[EXERCISE]
Output the data exactly, with every line intact.

= = = = =

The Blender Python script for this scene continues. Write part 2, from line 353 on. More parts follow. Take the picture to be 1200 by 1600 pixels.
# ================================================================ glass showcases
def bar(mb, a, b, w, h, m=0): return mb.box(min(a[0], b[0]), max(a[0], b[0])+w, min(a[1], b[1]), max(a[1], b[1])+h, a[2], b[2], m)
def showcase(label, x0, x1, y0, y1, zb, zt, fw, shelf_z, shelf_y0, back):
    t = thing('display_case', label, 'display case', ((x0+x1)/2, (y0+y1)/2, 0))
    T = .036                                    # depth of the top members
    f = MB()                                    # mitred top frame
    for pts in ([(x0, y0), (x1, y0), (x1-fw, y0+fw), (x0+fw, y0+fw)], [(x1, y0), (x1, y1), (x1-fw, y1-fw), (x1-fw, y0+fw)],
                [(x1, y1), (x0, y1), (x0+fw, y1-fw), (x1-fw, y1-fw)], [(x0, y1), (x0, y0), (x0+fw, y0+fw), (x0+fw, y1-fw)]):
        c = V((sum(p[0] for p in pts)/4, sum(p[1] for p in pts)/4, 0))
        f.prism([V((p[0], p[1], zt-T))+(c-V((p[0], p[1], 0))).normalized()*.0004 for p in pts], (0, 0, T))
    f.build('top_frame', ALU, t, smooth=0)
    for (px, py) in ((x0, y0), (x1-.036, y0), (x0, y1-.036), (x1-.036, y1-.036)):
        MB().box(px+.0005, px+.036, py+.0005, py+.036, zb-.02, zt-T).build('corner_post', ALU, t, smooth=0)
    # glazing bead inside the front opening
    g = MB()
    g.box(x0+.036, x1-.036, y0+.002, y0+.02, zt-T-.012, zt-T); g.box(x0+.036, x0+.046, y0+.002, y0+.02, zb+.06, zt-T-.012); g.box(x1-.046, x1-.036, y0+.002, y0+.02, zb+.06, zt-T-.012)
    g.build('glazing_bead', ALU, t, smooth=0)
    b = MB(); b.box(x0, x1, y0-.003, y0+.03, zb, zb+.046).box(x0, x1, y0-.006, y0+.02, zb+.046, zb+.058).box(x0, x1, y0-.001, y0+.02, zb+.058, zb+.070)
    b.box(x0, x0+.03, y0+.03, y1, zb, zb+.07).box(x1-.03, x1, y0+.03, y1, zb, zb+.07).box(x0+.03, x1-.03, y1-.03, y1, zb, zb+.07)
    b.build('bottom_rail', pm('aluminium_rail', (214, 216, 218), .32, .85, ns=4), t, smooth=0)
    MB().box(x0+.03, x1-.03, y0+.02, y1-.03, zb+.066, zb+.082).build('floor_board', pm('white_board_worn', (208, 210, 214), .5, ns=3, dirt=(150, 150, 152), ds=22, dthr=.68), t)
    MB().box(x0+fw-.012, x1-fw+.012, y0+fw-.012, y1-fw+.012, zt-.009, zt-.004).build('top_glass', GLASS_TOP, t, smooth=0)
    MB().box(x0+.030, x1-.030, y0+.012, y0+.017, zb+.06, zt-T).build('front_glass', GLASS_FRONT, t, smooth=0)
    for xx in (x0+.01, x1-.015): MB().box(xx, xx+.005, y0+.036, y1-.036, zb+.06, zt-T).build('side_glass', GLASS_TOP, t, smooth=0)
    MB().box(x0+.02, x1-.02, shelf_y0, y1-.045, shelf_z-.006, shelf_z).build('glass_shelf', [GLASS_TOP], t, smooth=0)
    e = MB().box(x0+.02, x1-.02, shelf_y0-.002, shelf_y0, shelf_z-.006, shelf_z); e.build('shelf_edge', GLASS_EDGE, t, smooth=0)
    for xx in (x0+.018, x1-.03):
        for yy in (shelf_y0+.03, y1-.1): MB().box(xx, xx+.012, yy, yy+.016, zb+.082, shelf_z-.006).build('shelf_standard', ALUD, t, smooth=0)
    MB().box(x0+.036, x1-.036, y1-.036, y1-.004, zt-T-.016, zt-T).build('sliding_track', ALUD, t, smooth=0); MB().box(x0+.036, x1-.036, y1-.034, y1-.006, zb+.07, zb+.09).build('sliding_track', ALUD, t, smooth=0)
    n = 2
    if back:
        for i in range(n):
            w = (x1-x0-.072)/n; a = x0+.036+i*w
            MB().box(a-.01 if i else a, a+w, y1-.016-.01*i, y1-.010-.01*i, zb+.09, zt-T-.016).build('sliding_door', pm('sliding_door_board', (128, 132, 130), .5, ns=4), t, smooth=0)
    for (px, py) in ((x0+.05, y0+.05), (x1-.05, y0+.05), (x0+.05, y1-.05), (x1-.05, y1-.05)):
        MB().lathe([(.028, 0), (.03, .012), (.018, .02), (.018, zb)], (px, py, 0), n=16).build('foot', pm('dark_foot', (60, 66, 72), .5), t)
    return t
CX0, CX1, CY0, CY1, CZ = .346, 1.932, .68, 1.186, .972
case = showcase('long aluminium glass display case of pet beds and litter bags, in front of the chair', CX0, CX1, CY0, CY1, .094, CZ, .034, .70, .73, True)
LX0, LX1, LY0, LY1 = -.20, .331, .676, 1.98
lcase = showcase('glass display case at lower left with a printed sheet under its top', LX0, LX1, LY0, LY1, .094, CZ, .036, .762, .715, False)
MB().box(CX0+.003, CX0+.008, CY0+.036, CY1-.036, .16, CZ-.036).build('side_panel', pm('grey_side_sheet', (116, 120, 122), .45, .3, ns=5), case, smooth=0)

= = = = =

[CORRECT RESPONSE]
The Blender Python script for this scene continues. Write part 2, from line 353 on. More parts follow. Take the picture to be 1200 by 1600 pixels.
# ================================================================ glass showcases
def bar(mb, a, b, w, h, m=0): return mb.box(min(a[0], b[0]), max(a[0], b[0])+w, min(a[1], b[1]), max(a[1], b[1])+h, a[2], b[2], m)
def showcase(label, x0, x1, y0, y1, zb, zt, fw, shelf_z, shelf_y0, back):
    t = thing('display_case', label, 'display case', ((x0+x1)/2, (y0+y1)/2, 0))
    T = .036                                    # depth of the top members
    f = MB()                                    # mitred top frame
    for pts in ([(x0, y0), (x1, y0), (x1-fw, y0+fw), (x0+fw, y0+fw)], [(x1, y0), (x1, y1), (x1-fw, y1-fw), (x1-fw, y0+fw)],
                [(x1, y1), (x0, y1), (x0+fw, y1-fw), (x1-fw, y1-fw)], [(x0, y1), (x0, y0), (x0+fw, y0+fw), (x0+fw, y1-fw)]):
        c = V((sum(p[0] for p in pts)/4, sum(p[1] for p in pts)/4, 0))
        f.prism([V((p[0], p[1], zt-T))+(c-V((p[0], p[1], 0))).normalized()*.0004 for p in pts], (0, 0, T))
    f.build('top_frame', ALU, t, smooth=0)
    for (px, py) in ((x0, y0), (x1-.036, y0), (x0, y1-.036), (x1-.036, y1-.036)):
        MB().box(px+.0005, px+.036, py+.0005, py+.036, zb-.02, zt-T).build('corner_post', ALU, t, smooth=0)
    # glazing bead inside the front opening
    g = MB()
    g.box(x0+.036, x1-.036, y0+.002, y0+.02, zt-T-.012, zt-T); g.box(x0+.036, x0+.046, y0+.002, y0+.02, zb+.06, zt-T-.012); g.box(x1-.046, x1-.036, y0+.002, y0+.02, zb+.06, zt-T-.012)
    g.build('glazing_bead', ALU, t, smooth=0)
    b = MB(); b.box(x0, x1, y0-.003, y0+.03, zb, zb+.046).box(x0, x1, y0-.006, y0+.02, zb+.046, zb+.058).box(x0, x1, y0-.001, y0+.02, zb+.058, zb+.070)
    b.box(x0, x0+.03, y0+.03, y1, zb, zb+.07).box(x1-.03, x1, y0+.03, y1, zb, zb+.07).box(x0+.03, x1-.03, y1-.03, y1, zb, zb+.07)
    b.build('bottom_rail', pm('aluminium_rail', (214, 216, 218), .32, .85, ns=4), t, smooth=0)
    MB().box(x0+.03, x1-.03, y0+.02, y1-.03, zb+.066, zb+.082).build('floor_board', pm('white_board_worn', (208, 210, 214), .5, ns=3, dirt=(150, 150, 152), ds=22, dthr=.68), t)
    MB().box(x0+fw-.012, x1-fw+.012, y0+fw-.012, y1-fw+.012, zt-.009, zt-.004).build('top_glass', GLASS_TOP, t, smooth=0)
    MB().box(x0+.030, x1-.030, y0+.012, y0+.017, zb+.06, zt-T).build('front_glass', GLASS_FRONT, t, smooth=0)
    for xx in (x0+.01, x1-.015): MB().box(xx, xx+.005, y0+.036, y1-.036, zb+.06, zt-T).build('side_glass', GLASS_TOP, t, smooth=0)
    MB().box(x0+.02, x1-.02, shelf_y0, y1-.045, shelf_z-.006, shelf_z).build('glass_shelf', [GLASS_TOP], t, smooth=0)
    e = MB().box(x0+.02, x1-.02, shelf_y0-.002, shelf_y0, shelf_z-.006, shelf_z); e.build('shelf_edge', GLASS_EDGE, t, smooth=0)
    for xx in (x0+.018, x1-.03):
        for yy in (shelf_y0+.03, y1-.1): MB().box(xx, xx+.012, yy, yy+.016, zb+.082, shelf_z-.006).build('shelf_standard', ALUD, t, smooth=0)
    MB().box(x0+.036, x1-.036, y1-.036, y1-.004, zt-T-.016, zt-T).build('sliding_track', ALUD, t, smooth=0); MB().box(x0+.036, x1-.036, y1-.034, y1-.006, zb+.07, zb+.09).build('sliding_track', ALUD, t, smooth=0)
    n = 2
    if back:
        for i in range(n):
            w = (x1-x0-.072)/n; a = x0+.036+i*w
            MB().box(a-.01 if i else a, a+w, y1-.016-.01*i, y1-.010-.01*i, zb+.09, zt-T-.016).build('sliding_door', pm('sliding_door_board', (128, 132, 130), .5, ns=4), t, smooth=0)
    for (px, py) in ((x0+.05, y0+.05), (x1-.05, y0+.05), (x0+.05, y1-.05), (x1-.05, y1-.05)):
        MB().lathe([(.028, 0), (.03, .012), (.018, .02), (.018, zb)], (px, py, 0), n=16).build('foot', pm('dark_foot', (60, 66, 72), .5), t)
    return t
CX0, CX1, CY0, CY1, CZ = .346, 1.932, .68, 1.186, .972
case = showcase('long aluminium glass display case of pet beds and litter bags, in front of the chair', CX0, CX1, CY0, CY1, .094, CZ, .034, .70, .73, True)
LX0, LX1, LY0, LY1 = -.20, .331, .676, 1.98
lcase = showcase('glass display case at lower left with a printed sheet under its top', LX0, LX1, LY0, LY1, .094, CZ, .036, .762, .715, False)
MB().box(CX0+.003, CX0+.008, CY0+.036, CY1-.036, .16, CZ-.036).build('side_panel', pm('grey_side_sheet', (116, 120, 122), .45, .3, ns=5), case, smooth=0)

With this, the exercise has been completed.